HARARE, Zimbabwe - Mainstream Anglican Christians in Zimbabwe took back their cathedral on Sunday after a lockout of more than five years staged by an excommunicated, breakaway bishop who claimed loyalty to the president's party and used loyalist police to keep people out.

Worshipers from across the country and regional church leaders thronged the central Harare square for a service to "cleanse and re-dedicate" the historic colonial-era cathedral towering over the square.

Bishop Chad Gandiya struck the main doors three times with a pastoral staff to have them opened. He blessed what he called the "defiled" interior with signs of the cross ahead of the first Eucharist service by mainstream Anglicans since they were often violently banished from churches and missions seized nationwide.

The nation's highest court has declared the seizures illegal.

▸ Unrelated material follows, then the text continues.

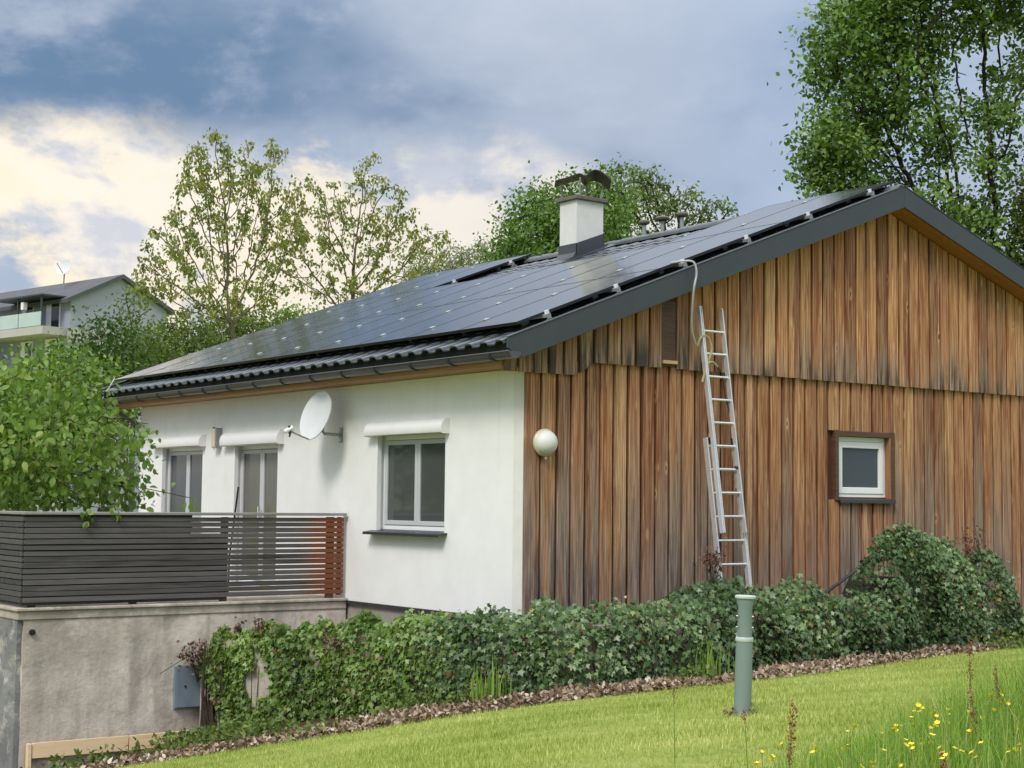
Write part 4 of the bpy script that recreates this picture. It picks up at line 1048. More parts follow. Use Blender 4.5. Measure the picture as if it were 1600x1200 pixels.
# ------------------------------------------------------------------ apartment block far behind
def apartments():
    e0 = Vector((-87.4, 27.2, 0)); d = Vector((-.978, -.208, 0)); g = Vector((-.208, .978, 0))
    M_w = simple('blue_grey_render', (.31, .325, .395), (.285, .30, .365), .3, .85)
    M_w2 = simple('pale_band_render', (.42, .40, .38), None, .4, .85)
    M_r = simple('brown_grey_roof', (.078, .079, .088), (.06, .061, .069), .6, .7)
    M_bg = simple('balcony_glass', (.44, .53, .52), (.38, .47, .46), .8, .15)
    t = thing('apartment_block', e0+Vector((0, 0, -1.5)), 'blue-grey apartment block with glass balconies far behind the shrubs', 'apartment building')
    L, Wd, ze, zr_ = 46, 7.7, 14.4, 16.25
    P = lambda a, b, z: e0+d*a+g*b+Vector((0, 0, z))
    m = MB(); m.add([P(0, 0, -1.5), P(0, Wd, -1.5), P(0, Wd, ze), P(0, Wd/2, zr_), P(0, 0, ze), P(L, 0, -1.5), P(L, Wd, -1.5), P(L, Wd, ze), P(L, Wd/2, zr_), P(L, 0, ze)],
                    [(0, 1, 2, 3, 4), (5, 9, 8, 7, 6), (0, 4, 9, 5), (1, 6, 7, 2), (4, 3, 8, 9), (2, 7, 8, 3)])
    m.build('wall', M_w, t)
    r = MB()
    for s in (0, 1):
        b0, b1 = (-.5, Wd/2) if s == 0 else (Wd+.5, Wd/2)
        z0 = ze-.23
        r.add([P(-.35, b0, z0), P(-.35, b1, zr_+.02), P(L, b1, zr_+.02), P(L, b0, z0), P(-.35, b0, z0+.28), P(-.35, b1, zr_+.3), P(L, b1, zr_+.3), P(L, b0, z0+.28)],
              [(0, 1, 2, 3), (4, 7, 6, 5), (0, 4, 5, 1), (2, 6, 7, 3), (0, 3, 7, 4), (1, 5, 6, 2)])
    r.build('roof', M_r, t)
    def pb(mb, a0, a1, b0, b1, z0, z1):
        q = [P(a, b, z) for a in (a0, a1) for b in (b0, b1) for z in (z0, z1)]
        mb.add(q, [(0, 1, 3, 2), (4, 6, 7, 5), (0, 4, 5, 1), (2, 3, 7, 6), (0, 2, 6, 4), (1, 5, 7, 3)])
    M_win = simple('far_window_glass', (.03, .032, .036), None, .5, .1)
    fl = [12.55, 9.75, 6.95, 4.15]
    for k, z in enumerate(fl):
        q = MB(); pb(q, .3 if k == 0 else 6.4, L-2, -1.9, -.01, z-.55, z-.02); q.build('balcony_slab', M_w2, t)
        if k == 0:
            q = MB(); pb(q, -.06, -.005, -.2, 5.2, z-1.0, z-.02); q.build('wall_band', M_w2, t)
        a = .6 if k == 0 else 6.6
        while a < L-6:
            q = MB(); pb(q, a, a+2.7, -1.88, -1.83, z+.02, z+.95); q.build('balcony_glass', M_bg, t); a += 2.8
        for a, w, hh in ((1.3, 1.5, 2.0), (4.6, 1.3, 1.5), (9.4, 1.1, 1.2), (14, 1.3, 1.3), (18, 1.8, 2.0), (23, 1.2, 1.2), (28, 1.6, 2.0)):
            b0 = z+2.05-hh
            q = MB(); pb(q, a-.1, a+w+.1, -.06, -.012, b0-.1, b0+hh+.1); wn = q.build('window', M_white, t)
            q = MB(); pb(q, a, a+w*.62, -.075, -.062, b0, b0+hh); q.build('pane', M_win, wn)
    q = MB()
    for a in (.7, 3.6, 6.2): pb(q, a, a+.09, -1.8, -1.7, fl[0], fl[0]+2.1)
    q.build('awning_post', M_anth, t)
    q = MB(); pb(q, .4, 6.6, -2.0, -.02, fl[0]+2.02, fl[0]+2.12); q.build('awning', M_anth, t)
    for a in (3.0, 7.2):
        q = MB(); pb(q, a, a+.3, -1.75, -1.45, fl[0]+1.25, fl[0]+1.75); q.build('lamp', M_white, t)
    s = thing('rooftop_dish', P(4.6, Wd/2-1.6, zr_-.6), 'pale satellite dish on the far apartment roof', 'satellite dish')
    c = P(4.6, Wd/2-1.6, zr_+1.05); nd = Vector((.45, -.75, .35)).normalized()
    MB().lathe([(.001, -.12), (.35, -.09), (.62, .0), (.62, -.02), (.3, -.12), (.001, -.15)], c, 24, nd).build('reflector', M_dish, s, smooth=True)
    q = MB(); q.tube([P(4.6, Wd/2-1.6, zr_-.7), c-nd*.15], .05, 8); q.tube([c+Vector((0, 0, -.5)), c+nd*.8+Vector((0, 0, -.1))], .03, 6); q.build('mast', M_galv, s)
apartments()

# ------------------------------------------------------------------ trees
def grow(base, trunk, envs, nattr, step, kill, infl, rng, trop=(0, 0, .12), wob=.25, iters=140):
    A_ = []
    wsum = sum(e[2] for e in envs)
    for c, r, w in envs:
        n = int(nattr*w/wsum); u = unit(rng.normal(0, 1, (n, 3))); q = rng.random((n, 1))**(1/2.3)
        A_.append(np.array(c)+u*q*np.array(r))
    A_ = np.concatenate(A_)
    nodes = [np.array(base, float)]; par = [-1]
    for q in trunk:
        a = nodes[-1]; b = np.array(q, float); n = max(1, int(np.linalg.norm(b-a)/step))
        for i in range(1, n+1): nodes.append(a+(b-a)*i/n+rng.normal(0, .02*step*4, 3)*[1, 1, 0]); par.append(len(nodes)-2)
    N = np.array(nodes)
    D = np.linalg.norm(A_[:, None]-N[None], axis=2); near = D.argmin(1); dist = D.min(1)
    alive = np.ones(len(A_), bool)
    first = True
    tr = np.array(trop)
    for it in range(iters):
        act = alive & (dist < infl)
        if not act.any():
            if not alive.any(): break
            act = alive & (dist < dist[alive].min()+step*2)
        idx = near[act]; dirs = unit(A_[act]-N[idx])
        acc = np.zeros((len(N), 3)); np.add.at(acc, idx, dirs)
        src = np.unique(idx)
        nd = unit(unit(acc[src])+rng.normal(0, wob, (len(src), 3))+tr)
        new = N[src]+nd*step
        k0 = len(N); N = np.concatenate([N, new]); par += list(src)
        for c0 in range(0, len(new), 400):
            dn = np.linalg.norm(A_[:, None]-new[None, c0:c0+400], axis=2); j = dn.argmin(1); dm = dn[np.arange(len(A_)), j]
            up_ = dm < dist; near[up_] = k0+c0+j[up_]; dist[up_] = dm[up_]
        alive &= dist > kill
        if not alive.any() or len(N) > 9000: break
    return N, np.array(par)
def branch_mesh(name, N, par, mat, r_tip, expo=2.4, rmax=None, k=5):
    n = len(N); acc = np.zeros(n); ch = np.zeros(n, int)
    R = np.zeros(n)
    for i in range(n-1, -1, -1):
        R[i] = r_tip if acc[i] == 0 else acc[i]**(1/expo)
        if par[i] >= 0: acc[par[i]] += R[i]**expo; ch[par[i]] += 1
    if rmax: R = np.minimum(R, rmax)
    i = np.arange(1, n); p = par[1:]
    a, b = N[p], N[i]; d = unit(b-a)
    ref = np.where(np.abs(d[:, 2:3]) < .9, np.array([[0, 0, 1.]]), np.array([[1., 0, 0]]))
    s = unit(np.cross(d, ref)); t = np.cross(d, s)
    th = np.arange(k)*2*np.pi/k
    ringv = s[:, None]*np.cos(th)[None, :, None]+t[:, None]*np.sin(th)[None, :, None]
    ra = np.minimum(R[p], R[i]*1.35); rb = R[i]
    V = np.concatenate([a[:, None]+ringv*ra[:, None, None], (b+d*rb[:, None]*.3)[:, None]+ringv*rb[:, None, None]], 1).reshape(-1, 3)
    o = (np.arange(n-1)*2*k)[:, None]; j = np.arange(k)
    F = np.stack([o+j, o+(j+1) % k, o+k+(j+1) % k, o+k+j], -1).reshape(-1, 4)
    return np_mesh(name, V, F, mat, smooth=True), R, ch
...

Breakaway Bishop Nolbert Kunonga launched a campaign a decade ago against the regional Anglican Church of the Province of Central Africa to which Zimbabwe belongs, claiming it supported gay rights. In sermons, he backed militants of President Robert Mugabe's ZANU-PF party in violent elections and repeated much of Mugabe's criticism of his political opponents and the United States and Britain, the colonial power before independence in 1980.

Kunonga seized church bank accounts and cars as his followers occupied church schools, orphanages, and other properties.

Gandiya's diocese officials said many of those facilities fell into disrepair as and ousted worshippers held their services in Roman Catholic church halls, public areas, and homes.

Some church buildings were turned into dormitories and food kitchens for Kunonga's supporters. Others became flea markets and drinking halls that attracted prostitutes, officials said. Garbage and rat feces littered some of the newly entered churches.

Last month's ruling of the Supreme Court ordered Kunonga to hand back all church assets.

"We must all ensure this never happens again," Gadiya told cheering and ululating congregants Sunday. "Let us be ready for the journey from the past to the future. Let's press on to rebuild our church."

"Over time, our places of worship have been defiled," he said. The cathedral's altar, the chancel behind the altar, the furnishings, the organ, and sacred ornaments were to be cleansed and rededicated to restore the building "to a place for bringing hope to us and the whole community."